# Work to complete
Search the material below for the string "part" and list each line that holds it.

BEGIN Dataset excerpt

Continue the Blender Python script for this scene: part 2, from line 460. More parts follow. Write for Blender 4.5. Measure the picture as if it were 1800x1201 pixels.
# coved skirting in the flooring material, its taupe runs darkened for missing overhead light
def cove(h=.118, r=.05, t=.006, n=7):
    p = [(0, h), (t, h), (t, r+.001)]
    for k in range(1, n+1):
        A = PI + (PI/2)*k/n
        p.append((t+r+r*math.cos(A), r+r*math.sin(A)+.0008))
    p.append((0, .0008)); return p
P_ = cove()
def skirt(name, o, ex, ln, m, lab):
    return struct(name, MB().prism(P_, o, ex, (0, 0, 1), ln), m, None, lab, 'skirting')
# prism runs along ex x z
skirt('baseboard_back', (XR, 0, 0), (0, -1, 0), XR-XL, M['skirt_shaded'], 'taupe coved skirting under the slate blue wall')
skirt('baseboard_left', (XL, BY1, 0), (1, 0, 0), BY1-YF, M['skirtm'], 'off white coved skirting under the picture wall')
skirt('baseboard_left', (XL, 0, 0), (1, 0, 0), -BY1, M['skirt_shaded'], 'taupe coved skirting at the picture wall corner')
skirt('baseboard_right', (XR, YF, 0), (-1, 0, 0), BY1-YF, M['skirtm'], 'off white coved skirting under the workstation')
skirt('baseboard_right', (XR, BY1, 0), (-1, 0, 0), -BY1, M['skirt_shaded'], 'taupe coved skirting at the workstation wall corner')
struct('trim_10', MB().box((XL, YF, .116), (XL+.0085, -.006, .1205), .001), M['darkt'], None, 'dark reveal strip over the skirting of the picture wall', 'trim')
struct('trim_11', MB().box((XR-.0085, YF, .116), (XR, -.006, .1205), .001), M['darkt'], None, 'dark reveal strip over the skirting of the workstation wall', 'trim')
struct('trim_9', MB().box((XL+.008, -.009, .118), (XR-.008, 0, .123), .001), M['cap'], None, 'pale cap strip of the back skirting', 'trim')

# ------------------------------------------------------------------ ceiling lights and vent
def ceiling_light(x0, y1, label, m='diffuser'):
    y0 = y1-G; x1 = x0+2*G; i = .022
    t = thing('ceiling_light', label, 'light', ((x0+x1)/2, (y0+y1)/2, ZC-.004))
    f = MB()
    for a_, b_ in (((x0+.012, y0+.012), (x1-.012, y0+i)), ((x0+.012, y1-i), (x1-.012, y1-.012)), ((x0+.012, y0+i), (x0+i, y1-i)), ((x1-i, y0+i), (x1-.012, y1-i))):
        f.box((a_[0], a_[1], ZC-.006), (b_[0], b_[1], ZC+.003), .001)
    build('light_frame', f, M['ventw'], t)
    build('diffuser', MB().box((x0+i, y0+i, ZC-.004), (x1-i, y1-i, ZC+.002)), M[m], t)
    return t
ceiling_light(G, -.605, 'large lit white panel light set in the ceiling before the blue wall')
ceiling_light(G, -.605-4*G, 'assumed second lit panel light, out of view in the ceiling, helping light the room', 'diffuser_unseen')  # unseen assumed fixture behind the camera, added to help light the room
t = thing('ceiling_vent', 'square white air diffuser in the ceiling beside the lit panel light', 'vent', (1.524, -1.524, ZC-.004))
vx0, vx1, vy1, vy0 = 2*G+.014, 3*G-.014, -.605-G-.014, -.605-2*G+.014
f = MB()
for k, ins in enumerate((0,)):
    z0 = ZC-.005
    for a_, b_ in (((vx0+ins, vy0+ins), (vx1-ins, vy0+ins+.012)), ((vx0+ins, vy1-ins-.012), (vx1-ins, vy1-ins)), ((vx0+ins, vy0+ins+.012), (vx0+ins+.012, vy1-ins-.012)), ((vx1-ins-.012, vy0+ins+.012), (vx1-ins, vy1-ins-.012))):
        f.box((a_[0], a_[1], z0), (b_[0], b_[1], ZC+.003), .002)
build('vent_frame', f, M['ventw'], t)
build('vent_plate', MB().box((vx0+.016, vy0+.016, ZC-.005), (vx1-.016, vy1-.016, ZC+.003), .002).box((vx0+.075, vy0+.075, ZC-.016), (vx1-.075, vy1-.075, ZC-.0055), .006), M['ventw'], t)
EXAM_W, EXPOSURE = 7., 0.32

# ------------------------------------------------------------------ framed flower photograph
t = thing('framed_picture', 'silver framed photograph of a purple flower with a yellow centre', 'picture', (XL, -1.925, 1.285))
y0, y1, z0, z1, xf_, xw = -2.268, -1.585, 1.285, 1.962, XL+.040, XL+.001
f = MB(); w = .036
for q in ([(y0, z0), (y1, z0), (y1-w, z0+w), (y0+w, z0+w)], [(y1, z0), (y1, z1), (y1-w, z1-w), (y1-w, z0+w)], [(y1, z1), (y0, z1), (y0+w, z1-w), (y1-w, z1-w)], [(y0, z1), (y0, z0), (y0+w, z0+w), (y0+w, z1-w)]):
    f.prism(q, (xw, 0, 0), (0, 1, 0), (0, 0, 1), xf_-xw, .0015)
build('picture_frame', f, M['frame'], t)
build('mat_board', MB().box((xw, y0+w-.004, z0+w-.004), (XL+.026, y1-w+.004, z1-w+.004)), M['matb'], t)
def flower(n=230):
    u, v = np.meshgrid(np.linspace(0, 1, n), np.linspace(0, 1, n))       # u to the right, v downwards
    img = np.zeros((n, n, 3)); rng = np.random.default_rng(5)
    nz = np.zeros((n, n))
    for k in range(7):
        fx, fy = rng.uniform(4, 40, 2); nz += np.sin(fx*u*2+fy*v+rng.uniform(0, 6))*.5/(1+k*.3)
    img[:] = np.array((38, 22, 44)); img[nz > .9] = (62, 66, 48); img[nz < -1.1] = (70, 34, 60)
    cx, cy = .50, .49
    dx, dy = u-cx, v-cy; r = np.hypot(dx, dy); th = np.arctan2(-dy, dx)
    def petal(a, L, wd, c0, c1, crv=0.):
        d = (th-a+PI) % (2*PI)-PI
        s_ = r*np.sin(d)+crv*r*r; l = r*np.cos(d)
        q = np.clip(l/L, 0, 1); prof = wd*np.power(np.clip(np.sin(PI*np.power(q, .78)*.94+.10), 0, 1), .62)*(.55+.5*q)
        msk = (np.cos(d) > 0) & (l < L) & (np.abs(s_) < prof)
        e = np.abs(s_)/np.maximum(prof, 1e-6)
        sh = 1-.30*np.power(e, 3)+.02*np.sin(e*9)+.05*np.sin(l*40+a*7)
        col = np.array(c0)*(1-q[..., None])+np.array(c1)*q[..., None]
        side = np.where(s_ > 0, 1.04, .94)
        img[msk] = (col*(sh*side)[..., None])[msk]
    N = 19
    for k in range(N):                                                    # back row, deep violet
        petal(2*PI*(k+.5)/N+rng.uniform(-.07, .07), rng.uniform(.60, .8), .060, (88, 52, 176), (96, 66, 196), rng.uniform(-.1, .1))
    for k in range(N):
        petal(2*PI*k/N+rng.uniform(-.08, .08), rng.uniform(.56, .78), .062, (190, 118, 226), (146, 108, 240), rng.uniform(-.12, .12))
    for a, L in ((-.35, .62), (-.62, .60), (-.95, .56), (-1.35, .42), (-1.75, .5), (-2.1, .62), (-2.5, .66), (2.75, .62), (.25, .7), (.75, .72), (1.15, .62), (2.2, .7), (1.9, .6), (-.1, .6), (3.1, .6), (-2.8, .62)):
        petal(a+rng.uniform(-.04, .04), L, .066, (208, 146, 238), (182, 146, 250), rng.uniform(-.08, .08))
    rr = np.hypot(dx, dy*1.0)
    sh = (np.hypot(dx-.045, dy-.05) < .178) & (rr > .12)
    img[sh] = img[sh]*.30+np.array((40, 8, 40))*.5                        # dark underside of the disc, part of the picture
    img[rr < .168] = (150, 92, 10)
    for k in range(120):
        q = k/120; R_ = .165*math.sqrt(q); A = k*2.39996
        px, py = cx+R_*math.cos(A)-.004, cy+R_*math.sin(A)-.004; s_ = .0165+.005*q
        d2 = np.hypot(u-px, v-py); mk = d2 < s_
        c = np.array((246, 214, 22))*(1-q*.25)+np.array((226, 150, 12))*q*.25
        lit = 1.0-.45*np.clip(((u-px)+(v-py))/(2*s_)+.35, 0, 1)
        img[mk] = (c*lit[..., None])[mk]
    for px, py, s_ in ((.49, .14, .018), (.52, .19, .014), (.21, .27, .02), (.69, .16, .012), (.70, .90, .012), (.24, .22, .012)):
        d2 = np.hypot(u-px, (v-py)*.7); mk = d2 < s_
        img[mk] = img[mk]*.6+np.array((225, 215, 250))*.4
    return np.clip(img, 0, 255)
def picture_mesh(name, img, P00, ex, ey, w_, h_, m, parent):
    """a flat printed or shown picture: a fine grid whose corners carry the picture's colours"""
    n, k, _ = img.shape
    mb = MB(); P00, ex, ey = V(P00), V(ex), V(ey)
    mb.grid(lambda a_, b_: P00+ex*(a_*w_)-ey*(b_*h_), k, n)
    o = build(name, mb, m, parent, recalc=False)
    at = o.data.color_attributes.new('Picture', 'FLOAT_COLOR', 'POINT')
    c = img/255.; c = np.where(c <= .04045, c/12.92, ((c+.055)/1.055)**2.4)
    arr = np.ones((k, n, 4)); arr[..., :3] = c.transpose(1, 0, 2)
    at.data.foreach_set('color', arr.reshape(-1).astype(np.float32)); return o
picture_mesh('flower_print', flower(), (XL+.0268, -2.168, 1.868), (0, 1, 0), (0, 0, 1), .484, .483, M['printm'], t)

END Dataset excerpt

# The answer
Continue the Blender Python script for this scene: part 2, from line 460. More parts follow. Write for Blender 4.5. Measure the picture as if it were 1800x1201 pixels.
    img[sh] = img[sh]*.30+np.array((40, 8, 40))*.5                        # dark underside of the disc, part of the picture